■ **Requirements**
Your task is to retype the lines from the opening of the material through the line that includes "random.seed(4); rng = np.random.default_rng(4)". Do not copy the pictures.

■ **Data**
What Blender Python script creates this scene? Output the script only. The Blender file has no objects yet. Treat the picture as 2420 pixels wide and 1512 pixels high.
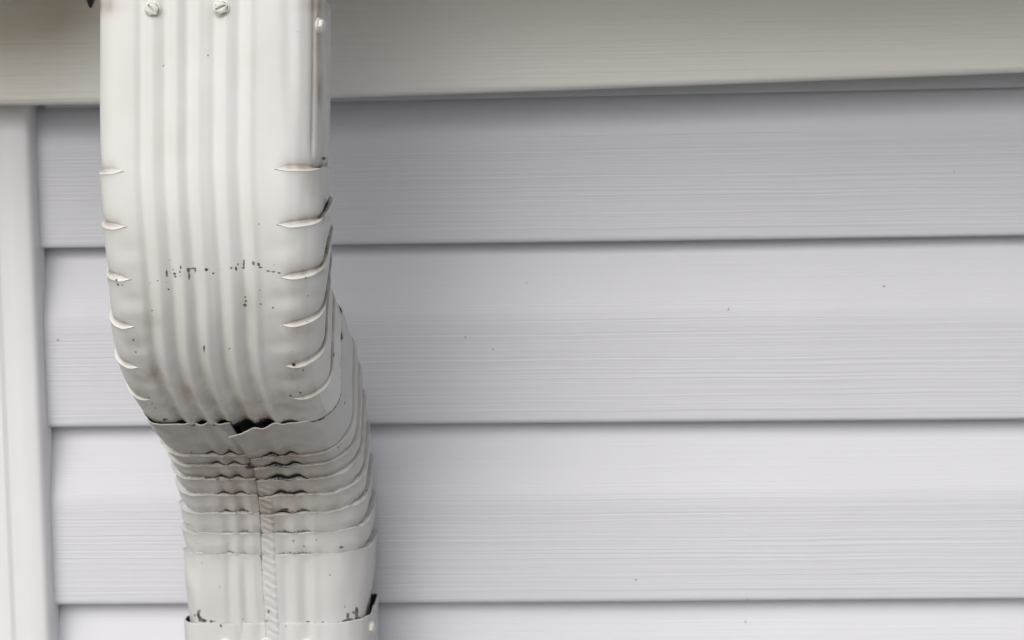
import bpy, bmesh, math, random
import numpy as np
from mathutils import Vector, Matrix
rad = math.radians
sc = bpy.context.scene
random.seed(4); rng = np.random.default_rng(4)

# ------------------------------------------------------------------ camera
YAW, PITCH, ROLL, FPX, CX, CY = rad(2.1), rad(4.5), .0145, 4080., 1210., 756.
fw = np.array([-math.sin(YAW)*math.cos(PITCH), math.cos(YAW)*math.cos(PITCH), -math.sin(PITCH)])
rt0 = np.array([math.cos(YAW), math.sin(YAW), 0.]); up0 = np.cross(rt0, fw)
cr, sr = math.cos(ROLL), math.sin(ROLL)
rt = cr*rt0 - sr*up0; up = sr*rt0 + cr*up0
cpos = np.array([0., -1.1, 0.])
cam = bpy.data.cameras.new('camera'); camo = bpy.data.objects.new('camera', cam)
sc.collection.objects.link(camo); sc.camera = camo
camo.matrix_world = Matrix(((rt[0], up[0], -fw[0], cpos[0]), (rt[1], up[1], -fw[1], cpos[1]),
                            (rt[2], up[2], -fw[2], cpos[2]), (0, 0, 0, 1)))
cam.sensor_width = 36; cam.lens = FPX/2420*36; cam.clip_start = .01; cam.clip_end = 500
cam.dof.use_dof = True; cam.dof.focus_distance = .88; cam.dof.aperture_fstop = 12

def at(x, y, Y):          # a point of the place seen at x,y of the photograph, at depth Y
    v = fw + rt*(x-CX)/FPX + up*(CY-y)/FPX
    return cpos + v*((Y-cpos[1])/v[1])
def proj(P):
    q = P - cpos; d = q@fw
    return CX + FPX*(q@rt)/d, CY - FPX*(q@up)/d

# ------------------------------------------------------------------ sky and sun (overcast)
EL, AZ = 38, 18
w = bpy.data.worlds.new('World'); sc.world = w; w.use_nodes = True
nt = w.node_tree; bg = nt.nodes['Background']
sky = nt.nodes.new('ShaderNodeTexSky'); sky.sky_type = 'NISHITA'; sky.sun_disc = False
sky.sun_elevation = rad(EL); sky.sun_rotation = rad(180+AZ); sky.dust_density = 4; sky.ozone_density = 1
hs = nt.nodes.new('ShaderNodeHueSaturation'); hs.inputs['Saturation'].default_value = .36
nt.links.new(sky.outputs[0], hs.inputs['Color']); nt.links.new(hs.outputs[0], bg.inputs[0])
bg.inputs[1].default_value = .12
sun = bpy.data.lights.new('sun', 'SUN'); sun.energy = 1.0; sun.angle = rad(50); sun.color = (1, .97, .93)
suno = bpy.data.objects.new('sun', sun); sc.collection.objects.link(suno)
sd = Vector((-math.sin(rad(AZ))*math.cos(rad(EL)), -math.cos(rad(AZ))*math.cos(rad(EL)), math.sin(rad(EL))))
suno.rotation_euler = sd.to_track_quat('Z', 'Y').to_euler()
sc.view_settings.view_transform = 'Standard'; sc.view_settings.look = 'None'
sc.view_settings.exposure = 0.03; sc.view_settings.gamma = 1

# ------------------------------------------------------------------ helpers
C = sc.collection
def empty(name, loc, label, cat):
    o = bpy.data.objects.new(name, None); C.objects.link(o); o.location = loc
    o.empty_display_size = .02; o['label'] = label; o['category'] = cat; return o
def link(name, me, mat, parent=None):
    o = bpy.data.objects.new(name, me); C.objects.link(o)
    if mat and not me.materials: me.materials.append(mat)
    if parent:
        o.parent = parent; bpy.context.view_layer.update()
        o.matrix_parent_inverse = parent.matrix_world.inverted()
    return o
def grid(name, P, attrs=None):       # P: rows x cols x 3
    n, m = P.shape[:2]
    me = bpy.data.meshes.new(name)
    idx = np.arange(n*m).reshape(n, m)
    q = np.stack([idx[:-1, :-1], idx[1:, :-1], idx[1:, 1:], idx[:-1, 1:]], -1).reshape(-1, 4)
    me.vertices.add(n*m); me.vertices.foreach_set('co', P.reshape(-1).astype(np.float32))
    me.loops.add(q.size); me.loops.foreach_set('vertex_index', q.reshape(-1).astype(np.int32))
    me.polygons.add(len(q)); me.polygons.foreach_set('loop_start', (np.arange(len(q))*4).astype(np.int32))
    me.polygons.foreach_set('use_smooth', np.ones(len(q), bool))
    me.update(); me.validate()
    for k, v in (attrs or {}).items():
        a = me.attributes.new(k, 'FLOAT', 'POINT')
        a.data.foreach_set('value', np.broadcast_to(v, (n, m)).reshape(-1).astype(np.float32))
    return me
def sstep(x, a, b):
    t = np.clip((x-a)/(b-a), 0, 1); return t*t*(3-2*t)
def wob(x, y, seed, f=1.):           # smooth pseudo noise -1..1
    r = np.random.default_rng(seed); s = 0; w_ = 0
    for i in range(7):
        k = f*(.6+.5*i); a = r.uniform(0, 6.28, 3); c_ = r.uniform(-1, 1)
        s = s + np.sin(k*x*r.uniform(.7, 1.3)+a[0]+c_*k*y)*np.cos(k*y*r.uniform(.5, 1.2)+a[1]); w_ += .6
    return s/w_

# ------------------------------------------------------------------ materials
def newmat(name):
    m = bpy.data.materials.new(name); m.use_nodes = True
    return m, m.node_tree, m.node_tree.nodes['Principled BSDF']
def N(t, typ, **kw):
    n = t.nodes.new(typ)
    for k, v in kw.items():
        if k in n.inputs: n.inputs[k].default_value = v
        else: setattr(n, k, v)
    return n
def mapped(t, scale):
    tc = N(t, 'ShaderNodeTexCoord'); mp = N(t, 'ShaderNodeMapping'); mp.inputs['Scale'].default_value = scale
    t.links.new(tc.outputs['Object'], mp.inputs[0]); return mp.outputs[0]
def noise(t, vec, scale, detail=3, rough=.55, dist=0):
    n = N(t, 'ShaderNodeTexNoise', Scale=scale, Detail=detail, Roughness=rough, Distortion=dist)
    t.links.new(vec, n.inputs['Vector']); return n.outputs['Fac']
def ramp(t, src, p0, p1, c0=0., c1=1.):
    r = N(t, 'ShaderNodeMapRange'); r.interpolation_type = 'SMOOTHSTEP'
    for i, v in enumerate((p0, p1, c0, c1)): r.inputs[1+i].default_value = v
    t.links.new(src, r.inputs[0]); return r.outputs[0]
def op(t, o, a, b=None, clamp=False):
    n = N(t, 'ShaderNodeMath'); n.operation = o; n.use_clamp = clamp
    for i, v in enumerate((a, b)):
        if v is None: continue
        if isinstance(v, (int, float)): n.inputs[i].default_value = v
        else: t.links.new(v, n.inputs[i])
    return n.outputs[0]
def mixc(t, fac, a, b):
    n = N(t, 'ShaderNodeMix'); n.data_type = 'RGBA'
    for s, v in ((n.inputs[0], fac), (n.inputs[6], a), (n.inputs[7], b)):
        if isinstance(v, (int, float)): s.default_value = v
        elif isinstance(v, tuple): s.default_value = v+(1,)
        else: t.links.new(v, s)
    return n.outputs[2]
def attr(t, name):
    n = N(t, 'ShaderNodeAttribute'); n.attribute_name = name; return n.outputs['Fac']
def specks(t, scale, keep, size):
    v = N(t, 'ShaderNodeTexVoronoi', Scale=scale); t.links.new(mapped(t, (1, 1, 1)), v.inputs['Vector'])
    near = op(t, 'LESS_THAN', v.outputs['Distance'], size)
    sep = N(t, 'ShaderNodeSeparateColor'); t.links.new(v.outputs['Color'], sep.inputs[0])
    return op(t, 'MULTIPLY', near, op(t, 'LESS_THAN', sep.outputs[0], keep))

def vinyl(name, col, grain=1., stain_shade=0.):
    m, t, b = newmat(name)
    big = noise(t, mapped(t, (1, 1, 1)), 5, 2)
    c = mixc(t, ramp(t, big, .3, .7), col, tuple(x*y for x, y in zip(col, (.965, .965, .955))))
    lo = N(t, 'ShaderNodeTexNoise', Scale=1., Detail=2.); t.links.new(mapped(t, (8, 8, 30)), lo.inputs['Vector'])
    vm = N(t, 'ShaderNodeVectorMath'); vm.operation = 'MULTIPLY_ADD'
    t.links.new(lo.outputs['Color'], vm.inputs[0]); vm.inputs[1].default_value = (0, 0, 3.0)
    t.links.new(mapped(t, (3.2, 3.2, 880)), vm.inputs[2])
    n1 = N(t, 'ShaderNodeTexNoise', Scale=1., Detail=1., Roughness=.45); t.links.new(vm.outputs[0], n1.inputs['Vector'])
    line = n1.outputs['Fac']
    gw = attr(t, 'grain')
    sk = specks(t, 11, .05, .010)
    c = mixc(t, op(t, 'MULTIPLY', sk, .75), c, (.10, .07, .05))
    if stain_shade:
        st = noise(t, mapped(t, (1.2, 1, 4)), 3, 4)
        f = op(t, 'MULTIPLY', ramp(t, st, .2, .75, .35, 1), attr(t, 'stain_shade'))
        c = mixc(t, op(t, 'MULTIPLY', f, stain_shade), c, (.30, .25, .16))
    t.links.new(c, b.inputs['Base Color'])
    b.inputs['Roughness'].default_value = .52; b.inputs['Specular IOR Level'].default_value = .35
    bp = N(t, 'ShaderNodeBump'); bp.inputs['Distance'].default_value = .00052*grain
    t.links.new(gw, bp.inputs['Strength']); t.links.new(line, bp.inputs['Height'])
    bp2 = N(t, 'ShaderNodeBump'); bp2.inputs['Distance'].default_value = .00005; bp2.inputs['Strength'].default_value = .6
    t.links.new(noise(t, mapped(t, (1, 1, 1)), 1500, 2), bp2.inputs['Height']); t.links.new(bp.outputs[0], bp2.inputs['Normal'])
    t.links.new(bp2.outputs[0], b.inputs['Normal'])
    return m
M_siding = vinyl('siding_vinyl', (.675, .687, .744))
M_post = vinyl('corner_vinyl', (.80, .81, .84), .05)
M_frieze = vinyl('frieze_vinyl', (.89, .89, .87), 1.3, .62)

def painted(name, col=(.785, .795, .79)):
    m, t, b = newmat(name)
    v1 = mapped(t, (1, 1, 1)); streak = mapped(t, (1, 1, .22))
    col0 = mixc(t, ramp(t, noise(t, v1, 14, 5, .65), .38, .68), col, tuple(x*y for x, y in zip(col, (.94, .93, .905))))
    c = mixc(t, ramp(t, noise(t, streak, 42, 3), .35, .75), col0, tuple(x*y for x, y in zip(col, (.95, .945, .92))))
    # brown film of dirt, also the painted shade of creases and undersides
    sn = ramp(t, noise(t, streak, 95, 5, .62), .25, .7, .25, 1.15)
    c = mixc(t, op(t, 'MULTIPLY', attr(t, 'stain_shade'), sn, True), c, (.36, .295, .24))
    # dark specks of mildew, also the painted shade of joint gaps and creases
    fine = noise(t, v1, 900, 4, .7)
    so = attr(t, 'grime_shade')
    thr = op(t, 'SUBTRACT', op(t, 'ADD', so, op(t, 'MULTIPLY', fine, 1.1)), 1.0)
    c = mixc(t, ramp(t, thr, -.08, .22), c, (.030, .032, .026))
    c = mixc(t, op(t, 'MULTIPLY', specks(t, 90, .10, .045), .7), c, (.16, .13, .11))
    # worn paint, also a dark line along the lap seam
    ch = attr(t, 'chip')
    jag = op(t, 'ADD', ch, op(t, 'MULTIPLY', op(t, 'SUBTRACT', noise(t, v1, 700, 3, .7), .5), .9))
    cf = ramp(t, jag, .36, .52)
    cc = mixc(t, ramp(t, noise(t, v1, 420, 3), .42, .6), (.20, .19, .195), (.055, .035, .04))
    c = mixc(t, cf, c, cc)
    t.links.new(c, b.inputs['Base Color'])
    r = op(t, 'ADD', ramp(t, noise(t, v1, 60, 4), .3, .7, .50, .62), op(t, 'MULTIPLY', attr(t, 'stain_shade'), .2))
    t.links.new(r, b.inputs['Roughness']); b.inputs['Specular IOR Level'].default_value = .42
    bp = N(t, 'ShaderNodeBump'); bp.inputs['Distance'].default_value = .00012; bp.inputs['Strength'].default_value = .5
    h = op(t, 'ADD', noise(t, v1, 260, 3), op(t, 'MULTIPLY', cf, -.6))
    t.links.new(h, bp.inputs['Height']); t.links.new(bp.outputs[0], b.inputs['Normal'])
    return m
M_paint = painted('painted_aluminium')
M_paint2 = painted('painted_aluminium_lower', (.665, .665, .665))
def plain(name, col, rough=.6, metal=0., spec=.4, nz=(40, .12)):
    m, t, b = newmat(name)
    t.links.new(mixc(t, noise(t, mapped(t, (1, 1, 1)), nz[0], 4), tuple(x*(1-nz[1]) for x in col), tuple(min(1, x*(1+nz[1])) for x in col)), b.inputs['Base Color'])
    b.inputs['Roughness'].default_value = rough; b.inputs['Metallic'].default_value = metal
    b.inputs['Specular IOR Level'].default_value = spec
    return m
M_screw = plain('screw_paint', (.74, .74, .69), .38, 0, .5, (900, .10))
M_gutter = plain('gutter_grimy', (.50, .47, .41), .7, 0, .3, (25, .3))
M_dark = plain('screw_steel_dark', (.018, .02, .016), .6, .3)
M_ground = plain('lawn_ground', (.20, .195, .18), .95, 0, .1, (3, .4))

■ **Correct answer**
What Blender Python script creates this scene? Output the script only. The Blender file has no objects yet. Treat the picture as 2420 pixels wide and 1512 pixels high.
import bpy, bmesh, math, random
import numpy as np
from mathutils import Vector, Matrix
rad = math.radians
sc = bpy.context.scene
random.seed(4); rng = np.random.default_rng(4)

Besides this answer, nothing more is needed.